School offering Russian as second language to open in Manhattan
Two Russian-language classes will open in September
NEW YORK, May 13. /TASS/. A school where school subjects will be taught both in Russian and in English will open in Manhattan the next school year, the president of the Russian American Cultural Heritage Center, Olga Zatsepina, told TASS on Friday.
She said a new program will be launched at school 145, where subjects will be taught in two languages - Russian and English. Half of the school day the pupils will study general subjects in Russian, and another half-of-the day - in English. School students will include children from Russian-speaking and English-speaking families.
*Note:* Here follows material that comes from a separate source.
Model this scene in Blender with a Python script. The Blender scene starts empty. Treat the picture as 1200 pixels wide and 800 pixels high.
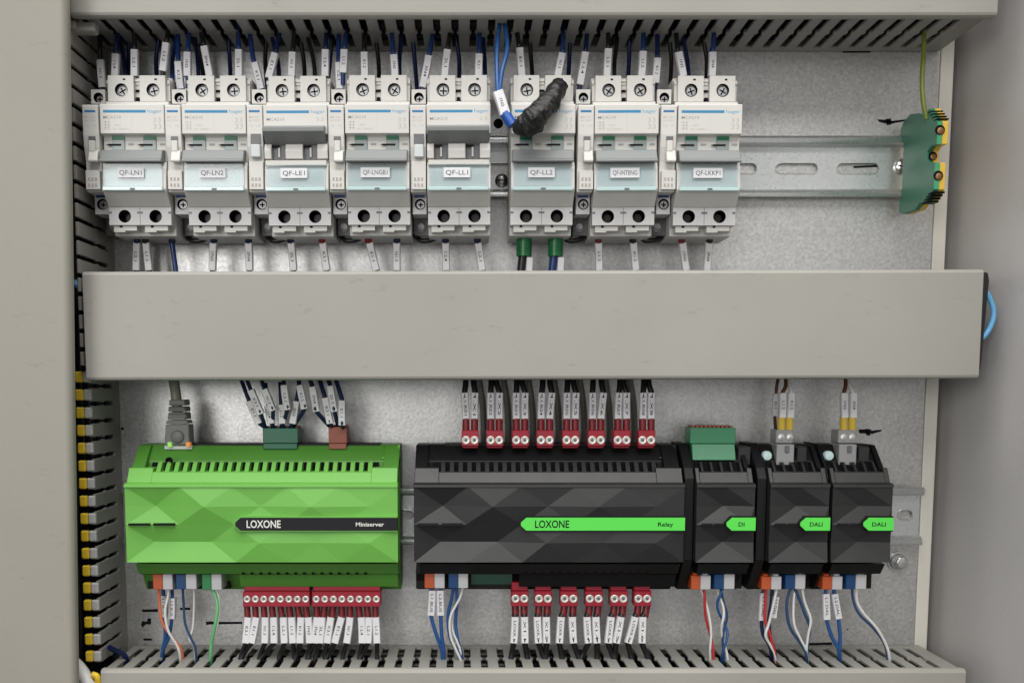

"The prime aim for us is not only to preserve the cultural heritage of our historical homeland, the Russian language, traditions, basic principles of education, but to spread it further," Olga Zatsepina said.
"This school is a major and long-awaited move in this direction, success of people’s diplomacy building new bridges and ties between Russia and America," she went on.
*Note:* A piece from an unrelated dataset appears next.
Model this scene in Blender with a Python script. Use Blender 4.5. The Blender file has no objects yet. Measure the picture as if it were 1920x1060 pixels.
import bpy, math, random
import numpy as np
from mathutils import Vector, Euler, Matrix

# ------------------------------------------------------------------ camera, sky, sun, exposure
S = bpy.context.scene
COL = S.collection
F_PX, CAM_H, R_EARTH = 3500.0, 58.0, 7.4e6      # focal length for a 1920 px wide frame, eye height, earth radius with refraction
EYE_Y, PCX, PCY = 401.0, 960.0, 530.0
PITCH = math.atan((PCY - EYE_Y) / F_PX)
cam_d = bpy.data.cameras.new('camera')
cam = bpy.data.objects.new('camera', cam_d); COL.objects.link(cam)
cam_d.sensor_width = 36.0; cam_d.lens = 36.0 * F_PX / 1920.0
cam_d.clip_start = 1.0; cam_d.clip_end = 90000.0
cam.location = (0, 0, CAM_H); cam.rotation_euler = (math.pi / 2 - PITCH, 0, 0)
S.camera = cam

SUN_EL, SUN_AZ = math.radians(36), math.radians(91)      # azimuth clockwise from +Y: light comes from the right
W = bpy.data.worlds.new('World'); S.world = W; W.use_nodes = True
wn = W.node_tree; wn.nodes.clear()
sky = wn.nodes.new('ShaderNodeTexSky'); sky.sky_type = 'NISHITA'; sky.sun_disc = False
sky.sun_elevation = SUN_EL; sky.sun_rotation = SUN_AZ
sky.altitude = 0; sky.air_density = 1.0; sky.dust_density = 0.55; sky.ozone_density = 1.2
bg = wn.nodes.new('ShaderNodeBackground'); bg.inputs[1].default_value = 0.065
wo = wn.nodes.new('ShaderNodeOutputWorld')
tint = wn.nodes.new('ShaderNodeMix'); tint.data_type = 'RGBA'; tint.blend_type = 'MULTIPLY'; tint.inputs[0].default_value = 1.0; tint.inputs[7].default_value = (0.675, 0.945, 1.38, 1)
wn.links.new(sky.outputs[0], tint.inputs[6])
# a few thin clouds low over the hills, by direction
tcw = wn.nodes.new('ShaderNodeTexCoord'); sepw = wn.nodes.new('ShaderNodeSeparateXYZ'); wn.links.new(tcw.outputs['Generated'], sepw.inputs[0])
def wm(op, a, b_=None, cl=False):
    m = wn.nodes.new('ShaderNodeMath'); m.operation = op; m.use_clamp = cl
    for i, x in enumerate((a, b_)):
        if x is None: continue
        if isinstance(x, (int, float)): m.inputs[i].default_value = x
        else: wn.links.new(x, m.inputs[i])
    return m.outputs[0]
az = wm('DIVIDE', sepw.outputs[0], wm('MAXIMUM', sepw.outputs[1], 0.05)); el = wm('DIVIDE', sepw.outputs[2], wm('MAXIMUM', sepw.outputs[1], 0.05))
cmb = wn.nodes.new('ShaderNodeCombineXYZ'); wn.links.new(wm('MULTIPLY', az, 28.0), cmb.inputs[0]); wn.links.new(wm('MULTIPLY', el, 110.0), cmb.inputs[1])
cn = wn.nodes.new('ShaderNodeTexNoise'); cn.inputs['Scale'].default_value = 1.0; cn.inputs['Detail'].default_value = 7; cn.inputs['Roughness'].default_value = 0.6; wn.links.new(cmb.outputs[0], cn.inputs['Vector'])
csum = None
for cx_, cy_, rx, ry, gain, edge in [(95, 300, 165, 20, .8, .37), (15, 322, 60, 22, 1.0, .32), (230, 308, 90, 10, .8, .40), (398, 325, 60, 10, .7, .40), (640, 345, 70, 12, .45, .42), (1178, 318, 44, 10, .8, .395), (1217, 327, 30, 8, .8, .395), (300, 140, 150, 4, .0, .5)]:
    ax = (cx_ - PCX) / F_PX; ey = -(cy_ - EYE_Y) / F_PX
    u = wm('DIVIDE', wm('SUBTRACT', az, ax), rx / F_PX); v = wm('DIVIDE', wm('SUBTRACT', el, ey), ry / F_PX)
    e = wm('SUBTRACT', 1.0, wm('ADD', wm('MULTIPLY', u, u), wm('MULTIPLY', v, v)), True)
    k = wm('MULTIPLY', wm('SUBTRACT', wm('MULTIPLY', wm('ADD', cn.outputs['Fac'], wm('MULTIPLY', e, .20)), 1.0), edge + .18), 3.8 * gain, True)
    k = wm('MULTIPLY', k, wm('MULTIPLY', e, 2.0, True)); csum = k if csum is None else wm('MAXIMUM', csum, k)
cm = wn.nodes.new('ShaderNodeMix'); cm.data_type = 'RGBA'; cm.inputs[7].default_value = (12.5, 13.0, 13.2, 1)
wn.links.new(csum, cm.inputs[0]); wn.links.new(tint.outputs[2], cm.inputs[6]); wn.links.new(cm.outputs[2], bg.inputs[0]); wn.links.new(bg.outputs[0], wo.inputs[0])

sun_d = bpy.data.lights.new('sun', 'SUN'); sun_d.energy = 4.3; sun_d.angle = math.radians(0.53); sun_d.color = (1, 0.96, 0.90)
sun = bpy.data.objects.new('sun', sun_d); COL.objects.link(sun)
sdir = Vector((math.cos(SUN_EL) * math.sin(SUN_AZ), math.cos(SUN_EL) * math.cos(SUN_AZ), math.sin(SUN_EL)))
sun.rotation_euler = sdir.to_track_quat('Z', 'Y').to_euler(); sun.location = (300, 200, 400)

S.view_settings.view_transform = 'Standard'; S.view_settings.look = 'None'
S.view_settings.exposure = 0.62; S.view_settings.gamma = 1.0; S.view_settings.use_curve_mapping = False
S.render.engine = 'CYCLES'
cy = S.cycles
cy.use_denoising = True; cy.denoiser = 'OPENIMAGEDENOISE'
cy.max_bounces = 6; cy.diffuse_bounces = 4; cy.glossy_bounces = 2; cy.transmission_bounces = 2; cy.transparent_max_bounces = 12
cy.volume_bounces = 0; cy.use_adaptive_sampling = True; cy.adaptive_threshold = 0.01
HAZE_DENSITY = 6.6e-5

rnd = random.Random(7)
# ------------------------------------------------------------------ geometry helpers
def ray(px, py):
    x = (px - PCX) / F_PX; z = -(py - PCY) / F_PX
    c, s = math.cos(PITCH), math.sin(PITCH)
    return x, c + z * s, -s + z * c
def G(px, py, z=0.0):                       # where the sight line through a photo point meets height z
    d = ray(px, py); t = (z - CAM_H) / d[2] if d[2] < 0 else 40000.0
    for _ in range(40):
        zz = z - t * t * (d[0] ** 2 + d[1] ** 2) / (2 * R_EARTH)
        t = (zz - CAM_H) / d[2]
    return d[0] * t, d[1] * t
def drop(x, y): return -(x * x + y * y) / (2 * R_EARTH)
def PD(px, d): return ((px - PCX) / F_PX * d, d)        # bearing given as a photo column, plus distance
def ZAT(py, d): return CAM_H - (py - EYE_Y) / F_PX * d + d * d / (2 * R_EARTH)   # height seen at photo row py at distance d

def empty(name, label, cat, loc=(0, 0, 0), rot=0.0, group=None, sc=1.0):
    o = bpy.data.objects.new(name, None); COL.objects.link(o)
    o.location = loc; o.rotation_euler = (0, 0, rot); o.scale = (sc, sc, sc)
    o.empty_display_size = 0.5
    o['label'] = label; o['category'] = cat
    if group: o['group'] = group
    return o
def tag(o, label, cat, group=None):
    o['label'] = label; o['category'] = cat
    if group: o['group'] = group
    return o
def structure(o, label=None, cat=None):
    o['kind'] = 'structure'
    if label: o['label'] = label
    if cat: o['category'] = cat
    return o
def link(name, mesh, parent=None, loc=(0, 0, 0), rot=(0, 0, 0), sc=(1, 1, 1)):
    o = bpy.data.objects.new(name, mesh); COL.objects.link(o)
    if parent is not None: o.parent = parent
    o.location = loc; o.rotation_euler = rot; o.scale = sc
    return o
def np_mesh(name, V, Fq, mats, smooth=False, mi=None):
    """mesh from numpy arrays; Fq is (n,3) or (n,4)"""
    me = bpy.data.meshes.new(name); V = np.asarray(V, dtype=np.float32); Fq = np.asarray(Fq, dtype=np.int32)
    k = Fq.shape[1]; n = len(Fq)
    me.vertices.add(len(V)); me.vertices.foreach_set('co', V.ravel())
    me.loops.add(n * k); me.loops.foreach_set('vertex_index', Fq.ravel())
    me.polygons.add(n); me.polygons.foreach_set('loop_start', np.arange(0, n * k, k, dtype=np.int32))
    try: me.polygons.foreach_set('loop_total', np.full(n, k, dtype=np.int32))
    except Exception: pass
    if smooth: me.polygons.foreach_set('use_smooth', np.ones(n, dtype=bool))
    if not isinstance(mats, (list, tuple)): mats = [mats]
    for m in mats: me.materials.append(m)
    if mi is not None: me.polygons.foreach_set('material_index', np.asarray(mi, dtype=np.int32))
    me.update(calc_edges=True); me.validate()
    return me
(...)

She said two Russian-language classes will open in September - reception and first class, and every new school year new such classes will be added.
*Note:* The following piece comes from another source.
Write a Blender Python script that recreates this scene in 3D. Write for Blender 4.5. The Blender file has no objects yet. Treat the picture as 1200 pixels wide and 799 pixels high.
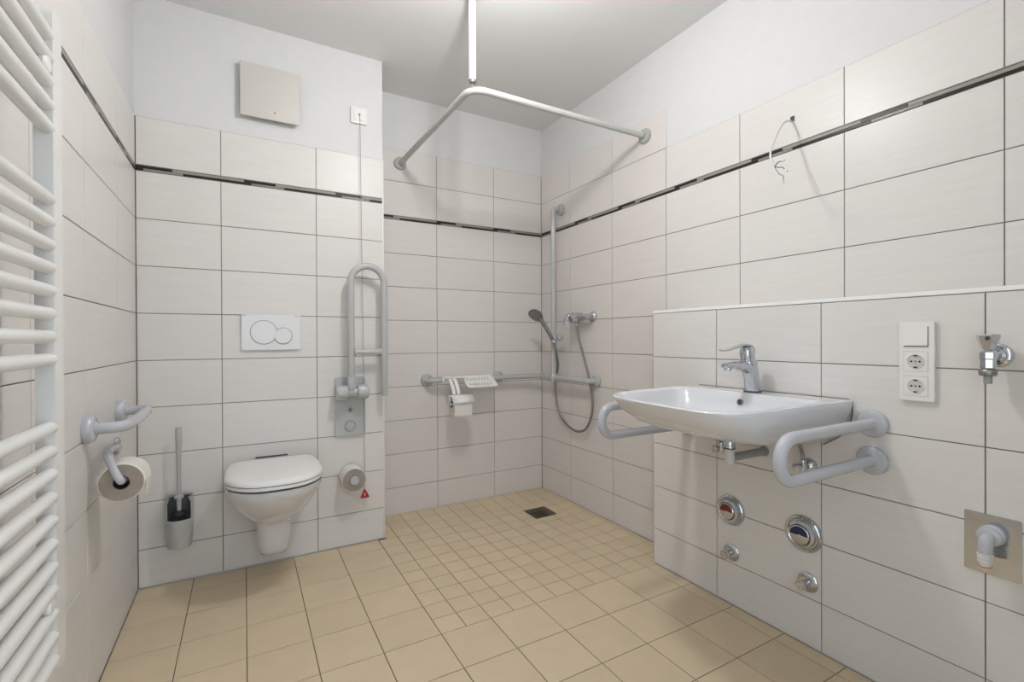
import bpy, bmesh, math, random
from mathutils import Vector, Matrix
random.seed(7)
C = bpy.context.scene.collection
PI = math.pi

# ------------------------------------------------------------------ camera
cam_d = bpy.data.cameras.new('camera')
cam = bpy.data.objects.new('camera', cam_d); C.objects.link(cam)
bpy.context.scene.camera = cam
cam_d.sensor_fit = 'HORIZONTAL'; cam_d.sensor_width = 36.0
cam_d.lens = 36.0 * 555.355 / 1200.0
cam_d.clip_start = 0.01
yaw, pit, rol = math.radians(29.44827), math.radians(-0.23215), math.radians(-0.23567)
fwd = Vector((math.sin(yaw) * math.cos(pit), math.cos(yaw) * math.cos(pit), math.sin(pit)))
rt = Vector((math.cos(yaw), -math.sin(yaw), 0)); up = rt.cross(fwd)
r2 = rt * math.cos(rol) + up * math.sin(rol); u2 = -rt * math.sin(rol) + up * math.cos(rol)
m = Matrix((r2, u2, -fwd)).transposed().to_4x4(); m.translation = (0.3956, -2.5069, 1.0480)
cam.matrix_world = m
CAM = Vector((0.3956, -2.5069, 1.0480))

# ------------------------------------------------------------------ view, world, lights
sc = bpy.context.scene
sc.view_settings.view_transform = 'Standard'; sc.view_settings.look = 'None'
sc.view_settings.gamma = 1.0; sc.view_settings.exposure = 0.0
sc.view_settings.use_curve_mapping = False
world = bpy.data.worlds.new('world'); sc.world = world; world.use_nodes = True
bg = world.node_tree.nodes['Background']
bg.inputs[0].default_value = (0.77, 0.885, 1.0, 1); bg.inputs[1].default_value = 2.5
LAMP = Vector((1.10, -1.22, 2.27))
ld = bpy.data.lights.new('bulb_light', 'POINT'); ld.energy = 94.0; ld.shadow_soft_size = 0.047
ld.color = (0.985, 1.0, 1.02)
lo = bpy.data.objects.new('bulb_light', ld); C.objects.link(lo); lo.location = LAMP
pd = bpy.data.lights.new('door_portal', 'AREA'); pd.shape = 'RECTANGLE'; pd.size = 0.99; pd.size_y = 2.05
pd.cycles.is_portal = True
po = bpy.data.objects.new('door_portal', pd); C.objects.link(po); po.location = (0.62, -2.78, 1.03)
po.rotation_euler = (PI / 2, 0, 0)

# ------------------------------------------------------------------ constants
W, D, XC, HC = 2.220, 0.2975, 1.0383, 2.510
HW = 0.160; F = W - HW
H0 = 0.1636; S0 = H0 + 1.6; S1 = S0 + 0.025; T = 1.993; T2 = 2.186
YN = -2.75; YH = -0.9005; HH = 1.1655

# ------------------------------------------------------------------ materials
def lin(c):
    return tuple(((v / 255) / 12.92 if v / 255 <= .04045 else ((v / 255 + .055) / 1.055) ** 2.4) for v in c) + (1,)

def mat(name, col, rough=.5, metal=0.0, noise=0.0, scale=20, bump=0.0, bscale=60, coat=0.0, tscale=(1, 1, 1), rand=0.0, trans=0.0, emit=None, spec=0.5):
    mt = bpy.data.materials.new(name); mt.use_nodes = True
    nt = mt.node_tree; b = nt.nodes['Principled BSDF']
    b.inputs['Roughness'].default_value = rough; b.inputs['Metallic'].default_value = metal
    b.inputs['Coat Weight'].default_value = coat; b.inputs['Coat Roughness'].default_value = .06
    b.inputs['Specular IOR Level'].default_value = spec
    b.inputs['Transmission Weight'].default_value = trans
    c = lin(col)
    tc = nt.nodes.new('ShaderNodeTexCoord'); oi = nt.nodes.new('ShaderNodeObjectInfo')
    mp = nt.nodes.new('ShaderNodeMapping'); mp.inputs['Scale'].default_value = tscale
    nt.links.new(tc.outputs['Object'], mp.inputs['Vector'])
    mul = nt.nodes.new('ShaderNodeVectorMath'); mul.operation = 'SCALE'; mul.inputs[0].default_value = (37, 53, 71)
    nt.links.new(oi.outputs['Random'], mul.inputs['Scale']); nt.links.new(mul.outputs[0], mp.inputs['Location'])
    nz = nt.nodes.new('ShaderNodeTexNoise'); nz.inputs['Scale'].default_value = scale
    nz.inputs['Detail'].default_value = 4; nt.links.new(mp.outputs[0], nz.inputs['Vector'])
    mr = nt.nodes.new('ShaderNodeMapRange'); mr.inputs[1].default_value = .3; mr.inputs[2].default_value = .7
    mr.inputs[3].default_value = 1 - noise; mr.inputs[4].default_value = 1 + noise
    nt.links.new(nz.outputs[0], mr.inputs[0])
    m2 = nt.nodes.new('ShaderNodeMapRange'); m2.inputs[3].default_value = 1 - rand; m2.inputs[4].default_value = 1 + rand
    nt.links.new(oi.outputs['Random'], m2.inputs[0])
    mm = nt.nodes.new('ShaderNodeMath'); mm.operation = 'MULTIPLY'
    nt.links.new(mr.outputs[0], mm.inputs[0]); nt.links.new(m2.outputs[0], mm.inputs[1])
    vs = nt.nodes.new('ShaderNodeVectorMath'); vs.operation = 'SCALE'; vs.inputs[0].default_value = c[:3]
    nt.links.new(mm.outputs[0], vs.inputs['Scale']); nt.links.new(vs.outputs[0], b.inputs['Base Color'])
    if bump > 0:
        n2 = nt.nodes.new('ShaderNodeTexNoise'); n2.inputs['Scale'].default_value = bscale; n2.inputs['Detail'].default_value = 3
        nt.links.new(mp.outputs[0], n2.inputs['Vector'])
        bp = nt.nodes.new('ShaderNodeBump'); bp.inputs['Strength'].default_value = bump; bp.inputs['Distance'].default_value = .002
        nt.links.new(n2.outputs[0], bp.inputs['Height']); nt.links.new(bp.outputs[0], b.inputs['Normal'])
    if emit:
        b.inputs['Emission Color'].default_value = (1, .95, .88, 1); b.inputs['Emission Strength'].default_value = emit
    return mt

M = dict(
    tile=mat('tile_glaze', (221, 217, 212), .32, noise=.022, scale=6, bump=.10, bscale=9, tscale=(1, 14, 1), rand=.012, spec=.23),
    tile_s=mat('tile_glaze_rosy', (221, 215, 210), .32, noise=.022, scale=6, bump=.10, bscale=9, tscale=(1, 14, 1), rand=.012, spec=.23),
    grout=mat('wall_grout', (122, 117, 109), .9, noise=.05),
    fgrout=mat('floor_grout', (112, 100, 82), .9, noise=.05),
    floor=mat('floor_tile', (212, 193, 163), .42, noise=.035, scale=9, bump=.05, bscale=120, rand=.03),
    plaster=mat('plaster', (219, 218, 217), .85, noise=.01, bump=.25, bscale=120),
    ceil=mat('ceiling_paint', (228, 227, 225), .9, noise=.005),
    trim=mat('trim_plastic', (242, 241, 238), .35),
    tedge=mat('tile_edge_trim', (224, 222, 216), .35),
    ceramic=mat('ceramic', (221, 222, 225), .12, coat=.6),
    plate=mat('plate_plastic', (216, 215, 212), .15, coat=.5),
    seat=mat('seat_plastic', (233, 232, 229), .28),
    gap=mat('dark_gap', (70, 72, 80), .6),
    grey=mat('grey_nylon', (181, 182, 181), .24, coat=.35),
    greyb=mat('grey_nylon_bluish', (186, 187, 192), .24, coat=.35),
    greyp=mat('grey_plastic', (176, 176, 174), .38),
    lacquer=mat('white_lacquer', (230, 228, 224), .3, coat=.2),
    alu=mat('white_coated_rail', (192, 192, 188), .3),
    alug=mat('grey_coated_rail', (176, 176, 172), .35),
    chrome=mat('chrome', (200, 203, 208), .09, metal=1.0),
    steel=mat('polished_steel', (200, 202, 206), .13, metal=1.0),
    hose=mat('hose_metal', (150, 148, 144), .35, metal=.85),
    satin=mat('satin_chrome', (128, 129, 128), .3, metal=.9),
    white=mat('white_plastic', (232, 230, 226), .32),
    vent=mat('vent_plastic', (205, 200, 192), .5),
    dark=mat('dark_plastic', (35, 34, 34), .4),
    smoke=mat('smoked_plastic', (92, 94, 98), .3),
    drain=mat('drain_steel', (70, 66, 56), .4, metal=.6, noise=.2, scale=60),
    red=mat('red_plastic', (170, 20, 50), .35),
    cord=mat('cord', (150, 140, 128), .8),
    paper=mat('paper_white', (226, 222, 214), .9, bump=.2, bscale=200),
    paperend=mat('paper_end', (160, 149, 138), .95, noise=.08, scale=40, bump=.2, bscale=300),
    card=mat('cardboard', (70, 62, 56), .9),
    strip_l=mat('strip_light', (152, 149, 140), .4, noise=.04, spec=.2),
    strip_d=mat('strip_dark', (48, 42, 37), .3, spec=.15),
    strip_s=mat('strip_silver', (140, 138, 132), .35, spec=.25, noise=.5, scale=160, tscale=(1, 3, 1)),
    bred=mat('red_mark', (120, 35, 30), .3),
    bblue=mat('blue_mark', (28, 42, 78), .3),
    orange=mat('red_seal', (200, 50, 45), .5),
    pipe=mat('grey_pipe', (150, 149, 145), .4),
    wpipe=mat('white_pipe', (214, 214, 212), .4),
    copper=mat('wire_copper', (176, 120, 84), .4, metal=.6),
    sealm=mat('silicone_grey', (112, 104, 94), .6),
    bulb=mat('bulb_glass', (255, 250, 240), .3, emit=50.0),
)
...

Each class will have 24 children - 12 of them Russian-speaking and 12 - English-speaking. "Most parents willing to send their children to this school are bilingual families where one of the spouses speaks Russian and another is ethnic American," said Olga Ilyashenko, one of the initiators.
"Parents want that they children don’t forget the Russian language, read literature in the original, write and speak Russian well, as well as know Russia’s culture and traditions".
After the main classes, the school will offer an after-school center - chess, music, painting, and singing - the subjects usually offered to school pupils at Russian schools as supplementary education. "Americans show great interest in a new school as it will be the only school in the district with such a strong educational program," Ilyashenko said, adding that Russian educational standards are seen as very high in the US.
She said the school director is very enthusiastic about the initiative of Russian parents, as she hopes to attract new pupils and to boost the rating of the school.
A sizable part of teaching be based on Russian school-books. At the moment, a similar school exists in New York only in Brooklyn having a large Russian diaspora. However, the school’s waiting list exceeds 400 people. Manhattan has a French and a German school where school subjects are taught in two languages.
About 1.5 million ethnic Russians live in the New York State, most of them in New York City.